5. The Purchaser acknowledges that:

(a) no securities commission or similar regulatory authority has reviewed or passed on the merits of the Securities, AND

(b) there is no government or other insurance covering the Securities, AND

(c) the Purchaser may lose all of its investment, AND

(d) there are restrictions on the Purchaser's ability to resell the Securities and it is the responsibility of the Purchaser to find out what those restrictions are and to comply with them before selling the Securities, AND

(e) the Purchaser will not receive a prospectus that the Act would otherwise require be given to the Purchaser because the Issuer has advised the Purchaser that the Issuer is relying on a prospectus exemption, AND

(f) because the Purchaser is not purchasing the Securities under a prospectus, the Purchaser will not have the civil remedies that would otherwise be available to the Purchaser, AND

(g) the Issuer has advised the Purchaser that the Issuer is using an exemption from the requirement to sell through a dealer registered under the Act, except purchases referred to in paragraph 6 (b), and as a result the Purchaser does not have the benefit of any protection that might have been available to the Purchaser by having a dealer act on the Purchaser's behalf.

6. The Purchaser acknowledges that:

(a) it is a "sophisticated purchaser" as described in paragraph 2 in the attached Appendix A [circle the applicable subparagraph in paragraph 2 in Appendix A]; OR

(b) the Securities were purchased under section 128 (c) ($25,000 - registrant required) of the Rules and an authorized signatory of the Purchaser has spoken to
________________________________ of ____________________________________
(Name of Registered Individual)  (Name of Registered Individual’s Registered Dealer)

(the “Registered Person") who advised the authorized signatory that the Registered Person is registered to trade or advise in the Securities and that the purchase of the Securities is a suitable investment for the Purchaser; OR

(c) the Purchaser is a corporation, all the voting securities of which are beneficially owned by one or more of:

(i) a close personal friend of a senior officer or director of the Issuer, or of an affiliate of the Issuer, OR

(ii) a senior officer or director of the Issuer, or of an affiliate of the Issuer, OR

(iii) a spouse, parent, brother, sister, or child of a senior officer or director of the Issuer, or of an affiliate of the Issuer.

7. If the Purchaser is referred to in paragraph 6 (a), the Purchaser acknowledges that, on the basis of information about the Securities furnished by the Issuer, the Purchaser is able to evaluate the risks and merits of the Securities because: [circle one]

(a) of the financial, business or investment experience of the Purchaser, OR

(b) the Purchaser received advice from
________________________________ of ____________________________________
(Name of Registered Individual)  (Name of Registered Individual’s Registered Adviser/Dealer)
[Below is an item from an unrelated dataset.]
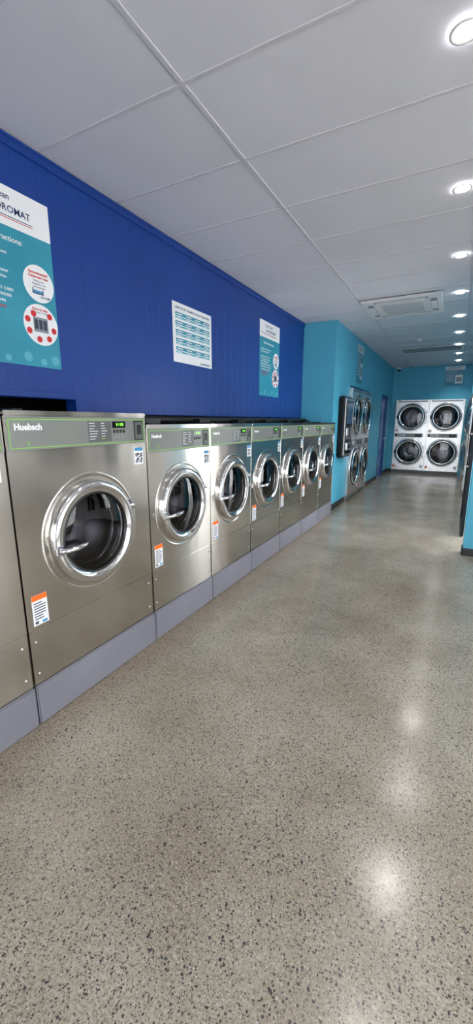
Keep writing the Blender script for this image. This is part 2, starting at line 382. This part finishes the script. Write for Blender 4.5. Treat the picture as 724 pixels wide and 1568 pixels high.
b=B('drain_pipe'); b.tube([(-2.12,1.96,1.464),(-2.12,3.5,1.464),(-2.12,5,1.464),(-2.12,6.25,1.464)],.028,HOSE); 
for k in range(6):
    y=2.2+.7235*k
    b.tube([(-2.12,y,1.464),(-2.30,y+.02,1.464),(-2.60,y+.1,1.464),(-2.9,y+.1,1.464)],.018,HOSE)
    b.box(-2.16,-2.02,y+.15,y+.33,1.432,1.468,BLACK,.006,2)
b.obj()

# ---------------------------------------------------------------- stacked dryers
def dryer_mesh(w):
    b=B('cabinet'); H=2.02; g=.003
    b.box(-.75,-.0,g,w-g,.0,H,STEEL2,nofront=True)
    b.box(-.02,-.004,g,w-g,0,.09,PANELD)
    yc=w/2
    for z0,z1,zc in ((.09,1.045,.60),(1.05,2.0,1.56)):
        b.holeplate(0,g,w-g,z0,z1,yc,zc,.335,STEEL2,64)
    b.box(-.02,.0,g,w-g,2.002,H,STEEL2)
    for zc in (.60,1.56):
        b.lathe([(.0,.385),(.016,.383),(.020,.376),(.020,.352)],yc,zc,STEEL2)
        b.lathe([(.020,.352),(.022,.338),(.030,.330)],yc,zc,BLACK)
        b.lathe([(.030,.330),(.046,.322),(.050,.306),(.044,.288),(.028,.280)],yc,zc,CHROME)
        b.lathe([(.028,.280),(.022,.272),(.015,.262),(.0,.262)],yc,zc,BLACK)
        b.lathe([(.018,.268),(.024,.15),(.026,0)],yc,zc,DGLASS)
        b.lathe([(0,.262),(-.08,.262),(-.09,.34),(-.5,.34),(-.5,.1),(-.48,0)],yc,zc,DRUM)
        b.box(.018,.045,yc-.385,yc-.345,zc-.05,zc+.05,BLACK,.006,2)
        b.box(.010,.030,yc+.365,yc+.395,zc+.10,zc+.17,CHROME,.004,1); b.box(.010,.030,yc+.365,yc+.395,zc-.17,zc-.10,CHROME,.004,1)
    b.box(.0,.012,.10,w-.10,1.01,1.115,PANEL,.003,1)
    b.box(.012,.016,w-.30,w-.14,1.02,1.105,BLACK,.002,1)
    b.box(.016,.018,w-.25,w-.19,1.078,1.09,PG)
    b.box(.012,.014,.13,.30,1.03,1.10,PW)
    for k in range(4): b.box(.014,.0145,.14,.26-.02*(k%2),1.04+k*.015,1.046+k*.015,INK)
    b.box(.0,.01,.03,.09,1.02,1.11,BLACK,.002,1)
    b.box(.0,.006,.05,w-.05,1.965,1.995,PANEL,.002,1)
    b.box(.0,.0015,.03,.11,1.14,1.22,PW); b.box(.0,.0015,w-.11,w-.03,.16,.24,PW); b.box(.0015,.002,.03,.11,1.20,1.22,ORANGE)
    b.box(.0,.0015,.03,.09,.16,.22,ORANGE)
    return b.mesh()
def place_dryer(me,loc,rz):
    e=empty('stacked_dryer',loc,(0,0,rz)); child('cabinet',me,e)
D86=dryer_mesh(.862); D84=dryer_mesh(.852)
for k in range(2): place_dryer(D86,(XL+.05,7.365+.864*k,0),0)
for k in range(2): place_dryer(D84,(-1.565+.854*k,YF-.03,0),-R90)
for k in range(4): place_dryer(D86,(RX-.03,9.839+.864*k,0),math.pi)

# ---------------------------------------------------------------- payment kiosk on left wall
e=empty('payment_kiosk',(XL+.004,6.62,.86)); b=B('housing')
b.box(0,.10,0,.58,0,.98,FRAME,.02,3); b.box(.10,.112,.03,.55,.03,.95,STEEL2,.006,2); b.box(.112,.118,.06,.52,.06,.92,BLKGL,.004,1)
b.box(.118,.122,.12,.46,.55,.86,M('kiosk_screen',srgb(30,50,70),.15,0,srgb(60,110,150),.25)); b.box(.118,.126,.12,.26,.36,.48,STEEL2,.003,1); b.box(.118,.130,.32,.46,.34,.50,BLACK,.005,1)
for i in range(3):
    for j in range(3): b.box(.130,.134,.335+i*.042,.365+i*.042,.355+j*.046,.385+j*.046,PG,.002,1)
b.box(.118,.135,.15,.43,.12,.24,STEEL2,.006,2); b.box(.135,.136,.18,.40,.15,.21,BLACK)
b.obj(e)

# blue door on left wall
e=empty('door_1',(XL,10.74,0)); b=B('leaf')
b.box(-.07,-.03,.045,.915,.005,2.055,DOORB,.003,1)
b.tube([(-.03,.86,1.0),(.02,.86,1.0)],.012,CHROME); b.tube([(.02,.865,1.0),(.022,.80,1.0),(.02,.75,1.0)],.009,CHROME); b.lathe([(-.03,.026),(-.024,.026),(-.022,0)],.86,1.0,CHROME,20)
b.obj(e); b=B('frame')
b.box(-.12,.012,0,.045,0,2.10,DOORB,.003,1); b.box(-.12,.012,.915,.96,0,2.10,DOORB,.003,1); b.box(-.12,.012,.045,.915,2.055,2.10,DOORB,.003,1); b.obj(e)

# framed sliding glass door on the right
e=empty('glass_door',(RX-.05,5.73,0)); b=B('frame')
b.box(-.02,.02,0,.06,.01,2.12,FRAME,.004,1); b.box(-.02,.02,.86,.92,.01,2.12,FRAME,.004,1); b.box(-.02,.02,.06,.86,.01,.10,FRAME,.003,1); b.box(-.02,.02,.06,.86,2.04,2.12,FRAME,.003,1); b.box(-.02,.02,.06,.86,.96,1.02,FRAME,.003,1)
b.tube([(-.02,.12,.9),(-.06,.12,.9),(-.06,.12,1.3),(-.02,.12,1.3)],.012,CHROME)
b.obj(e); b=B('pane'); b.box(-.004,.004,.05,.87,.09,2.05,WGLASS); b.obj(e)
b=B('safety_strips'); b.box(-.006,-.0045,.06,.86,.90,.95,PW); b.box(-.006,-.0045,.06,.86,1.45,1.52,PW); b.obj(e)

# ---------------------------------------------------------------- posters
def rect(b,x0,x1,y0,y1,lay,m): b.box(x0,x1,y0,y1,.001+.0006*lay,.0016+.0006*lay,m)
def disc(b,x,y,r,lay,m):
    z=.0016+.0006*lay; i=b.mi(m)
    vs=[b.bm.verts.new((x+r*math.cos(2*math.pi*k/40),y+r*math.sin(2*math.pi*k/40),z)) for k in range(40)]
    c=b.bm.verts.new((x,y,z+.0001))
    for k in range(40):
        f=b.bm.faces.new([vs[k],vs[(k+1)%40],c]); f.material_index=i
def T(e,txt,x,y,size,m,align='LEFT',bold=0,lay=3): child('lettering',textmesh(txt,size,m,align,bold,.0002),e,(x,y,.001+.0006*lay+.0004))
def instr_poster(loc,rot,w=.62,h=.885,name='instruction_poster'):
    e=empty(name,loc,rot); b=B('board')
    b.box(0,w,0,h,0,.0014,PT)
    rect(b,0,w,h-.19,h,1,PW); rect(b,.03,w-.11,h-.143,h-.139,2,PN); rect(b,.06,w-.11,h-.153,h-.149,2,PR)
    disc(b,w-.105,.455,.098,1,PW); disc(b,w-.115,.235,.112,1,PW)
    rect(b,w-.15,w-.08,.400,.406,2,PN); rect(b,w-.15,w-.145,.400,.43,2,PN); rect(b,w-.085,w-.08,.400,.43,2,PN); rect(b,w-.145,w-.085,.406,.42,2,LBL)
    rect(b,w-.165,w-.070,.195,.275,2,PG)
    for a in range(3): rect(b,w-.158+a*.029,w-.136+a*.029,.21,.262,3,INK)
    for (dx,dy) in ((-.085,.02),(-.080,-.04),(-.02,-.080),(.045,-.070),(.082,-.02),(-.045,.055),(.06,.055)):
        disc(b,w-.115+dx,.235+dy,.017,4,PR)
    for (x,y,r) in ((.06,.03,.02),(.17,.045,.03),(.28,.03,.018),(.40,.05,.026),(.5,.03,.02),(w-.04,.045,.026)): disc(b,x,y,r,1,PT2)
    b.obj(e)
    T(e,'Super Clean',w-.235,h-.062,.044,PN,'RIGHT',.0003); T(e,'LAUNDROMAT',w-.120,h-.120,.047,PN,'RIGHT',.0006)
    T(e,'Washer Instructions:',w-.185,h-.262,.038,PW,'RIGHT',.0006)
    T(e,'Recommended',w-.105,.505,.020,PR,'CENTER',.0006); T(e,'Detergent Use:',w-.105,.485,.020,PR,'CENTER',.0006)
    T(e,'Machines are',w-.105,.466,.014,PN,'CENTER'); T(e,'designed to use',w-.105,.450,.014,PN,'CENTER'); T(e,'less detergent',w-.105,.434,.014,PN,'CENTER')
    T(e,'1/2 CUP',w-.072,.382,.018,PN,'CENTER',.0005)
    T(e,'How to use:',w-.115,.312,.020,PR,'CENTER',.0006)
    T(e,'Place detergent in dispenser',w-.115,.298,.011,PN,'CENTER'); 
    lines=['1. Load clothes, close door and latch','2. Check the pockets for coins','','3. Add detergent and fabric softener','    in dispensers on top of machine.','4. SELECT TEMPERATURE.','5. INSERT COINS OR PAY BY CARD','6. PRESS START ON THE WASHER','    (no refunds or changes made)']
    yy=h-.330
    for l in lines:
        if l: T(e,l,.03,yy,.0205,PW,'LEFT',.0004)
        yy-=.030
    T(e,'Please allow washer to unlock',.05,yy,.0205,PR,'LEFT',.0004); T(e,'before opening door',.05,yy-.028,.0205,PR,'LEFT',.0004)
    return e
rw=(R90,0,R90)
instr_poster((HX+.001,1.187,1.762),rw)
instr_poster((HX+.001,4.70,1.765),rw)
e=empty('price_list_poster',(HX+.001,2.968,1.955),rw); b=B('board'); w,h=.62,.482
b.box(0,w,0,h,0,.0014,PW)
yy=h-.075
for k in range(5):
    rect(b,.04,w-.04,yy-.028,yy,1,PT); rect(b,.04,w-.04,yy-.050,yy-.034,1,PT2)
    for c in range(4): rect(b,.06+c*.14,.06+c*.14+.08,yy-.018,yy-.010,2,PW); rect(b,.06+c*.14,.06+c*.14+.06,yy-.045,yy-.040,2,PW)
    yy-=.070
b.obj(e)
T(e,'HOW TO GET THE MOST OUT OF YOUR WASH',w/2,h-.048,.025,PN,'CENTER',.0004)
T(e,'LAUNDROMAT',w-.03,.014,.026,PN,'RIGHT')
def small_poster(loc,rot,w,h):
    e=empty('dryer_instruction_poster',loc,rot); b=B('board'); b.box(0,w,0,h,0,.0014,PT)
    rect(b,0,w,h*.80,h,1,PW); rect(b,w*.55,w*.93,h*.12,h*.55,1,PW); rect(b,.03,w*.8,h*.84,h*.85,2,PR); rect(b,w*.6,w*.88,h*.2,h*.45,2,PG)
    for k in range(6): rect(b,.03,w*.48,h*.62-k*h*.08,h*.635-k*h*.08,2,PW)
    b.obj(e); T(e,'LAUNDROMAT',w/2,h*.88,h*.09,PN,'CENTER'); T(e,'Dryer Instructions',.03,h*.70,h*.07,PW)
small_poster((XL+.001,7.78,2.14),rw,.50,.66)
small_poster((-.42,YF-.001,2.36),(R90,0,0),.46,.50)

# ---------------------------------------------------------------- ceiling fixtures
def downlight(x,y):
    e=empty('downlight',(x,y,CZ-.003)); b=B('trim_ring')
    b.lathe([(0.0,.058),(-.004,.057),(-.005,.051),(-.002,.043)],0,0,WHITE,32,True,'Z'); b.obj(e)
    b=B('lamp'); b.lathe([(-.0025,.044),(-.0025,0)],0,0,LAMP,32,True,'Z'); b.obj(e)
for k in range(-3,9): downlight(-.125,2.075+1.2*k)
for k in range(-3,3): downlight(2.2,2.075+1.2*k)

e=empty('cassette_air_conditioner',(-.755,5.93,CZ-.005)); b=B('fascia')
s=.455
b.box(-s,s,-s,s,-.03,-.001,WHITE,.012,3)
b.box(-.26,.26,-.26,.26,-.036,-.03,WHITE,.004,1)
for k in range(14):
    y=-.23+k*.0354; b.box(-.235,.235,y,y+.009,-.0375,-.036,PG)
for sx,sy,dx,dy in ((0,.36,.30,.035),(0,-.36,.30,.035),(.36,0,.035,.30),(-.36,0,.035,.30)):
    b.box(sx-dx,sx+dx,sy-dy,sy+dy,-.0315,-.0301,PG); 
    b.box(sx-dx*.93,sx+dx*.93,sy-dy*.6,sy+dy*.6,-.040,-.0315,WHITE,.003,1)
b.obj(e)
e=empty('return_air_grille',(-.62,9.57,CZ-.005)); b=B('grille'); b.box(-.59,.59,-.29,.29,-.012,-.001,WHITE,.003,1)
for k in range(12): b.box(-.54,.54,-.25+k*.043,-.235+k*.043,-.016,-.012,PG)
b.obj(e)
e=empty('security_camera',(XL+.14,YF-.10,CZ-.005)); b=B('dome')
b.lathe([(0,.06),(-.05,.062),(-.055,.05)],0,0,WHITE,28,True,'Z'); b.lathe([(-.05,.05),(-.08,.042),(-.098,.02),(-.102,0)],0,0,BLKGL,28,True,'Z'); b.obj(e)
b=B('smoke_detector'); b.lathe([(CZ-.004,.05),(CZ-.03,.048),(CZ-.045,.03),(CZ-.045,0)],8.4,0,WHITE,28,True,'Z',-.75); b.obj()

# ---------------------------------------------------------------- light
W=bpy.data.worlds.new('sky'); S.world=W; W.use_nodes=True
bg=W.node_tree.nodes['Background']; bg.inputs[0].default_value=(.94,.965,1.0,1); bg.inputs[1].default_value=6.7
sl=bpy.data.lights.new('sun','SUN'); sl.energy=23; sl.angle=.01; sl.color=(1,.97,.93)
so=bpy.data.objects.new('sun',sl); so.rotation_euler=Vector((.45,-.35,-1)).to_track_quat('-Z','Y').to_euler(); so.location=(0,0,8); COL.objects.link(so)
def portal(name,loc,rot,sx,sy):
    l=bpy.data.lights.new(name,'AREA'); l.shape='RECTANGLE'; l.size=sx; l.size_y=sy; l.cycles.is_portal=True
    o=bpy.data.objects.new(name,l); o.location=loc; o.rotation_euler=rot; COL.objects.link(o)
portal('window_light_side',(XR+.12,1.1,1.37),(0,R90,0),2.2,5.3)
portal('window_light_front',(1.2,YB-.12,1.3),(R90,0,0),4.7,2.5)
portal('added_window_portal',(2.28,5.05,1.55),(-R90,0,0),2.64,1.9)  # sky portal for the added partition windows
portal('door_light_right',(RX+.115,5.86,1.07),(0,R90,0),2.12,1.56)
for k in range(-3,9):
    l=bpy.data.lights.new('downlight_beam','SPOT'); l.energy=24 if k<3 else 48; l.spot_size=math.radians(120); l.spot_blend=.8; l.shadow_soft_size=.028; l.color=(1,.97,.93)
    o=bpy.data.objects.new('downlight_beam',l); o.location=(-.125,2.075+1.2*k,CZ-.036); COL.objects.link(o)

# ---------------------------------------------------------------- camera
c=bpy.data.cameras.new('camera'); c.sensor_fit='VERTICAL'; c.sensor_height=36; c.lens=36*615/1568; c.clip_start=.02
o=bpy.data.objects.new('camera',c); o.location=(0,0,1.45); o.rotation_euler=(math.radians(90-12.74),0,math.radians(28.2)); COL.objects.link(o); S.camera=o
(the “Adviser”) who  advised the Purchaser that the Adviser is: :

(i) registered to advise, or exempted from the requirement to be registered to advise, in respect of the Securities, AND

(ii) not an insider of, or in a special relationship with, the Issuer.

The statements made in this report are true.

DATED                                     ,  20     .

_________________________________________________
Signature of Authorized Signatory of Purchaser

_________________________________________________
Name and Office of Authorized Signatory of Purchaser

_________________________________________________
Name of Purchaser

_________________________________________________
Address of Purchaser

_____________________________________________________________________________
Please turn to Appendix A, which is attached to and forms a part of this Form.

 

Appendix A To BC Form 45-903F2 (Previously Form 20A(NIP))

[Circle the applicable subparagraph in paragraph 2.]

"Sophisticated purchaser" means a purchaser that, in connection with a distribution, gives an acknowledgment under section 135 of the Rules to the Issuer, where the Issuer does not believe, and has no reasonable grounds to believe, that the acknowledgment is false, acknowledging both that:

1. the purchaser is able, on the basis of information about the investment furnished by the Issuer, to evaluate the risks and merits of the prospective investment because of:

(a) the purchaser's financial, business or investment experience, OR

(b) advice the purchaser receives from a person who is registered to advise, or is exempted from the requirement to be registered to advise, in respect of the security that is the subject of the trade (the "Security") and who is not an insider of, or in a special relationship with, the Issuer of the Security; AND

2. the purchaser is one of the following [circle one]:

(a) a person registered under the Securities Act, OR

(b) an individual who:

(i) has a net worth, or net worth jointly with the individual's spouse, at the date of the agreement of purchase and sale of the Security, of not less than $400,000, OR

(ii) has had in each of the 2 most recent calendar years, and reasonably expects to have in the current calendar year:

A. annual net income before tax of not less than $75,000, OR

B. annual net income before tax, jointly with the individual's spouse, of not less than $125,000; OR

(c) a corporation, partnership or trust that:

(i) has net assets of not less than $400,000, OR

(ii) has had in each of the 2 most recent calendar years, and reasonably expects to have in the current calendar year, net income before tax of not less than $125,000, OR

(d) a corporation in which all of the voting shares are beneficially owned by sophisticated purchasers or of which the majority of the directors are sophisticated purchasers, OR

(e) a general partnership in which all of the partners are sophisticated purchasers, OR

(f) a limited partnership in which a majority of the general partners are sophisticated purchasers, OR

(g) a trust in which all of the beneficiaries are sophisticated purchasers or the majority of the trustees are sophisticated purchasers.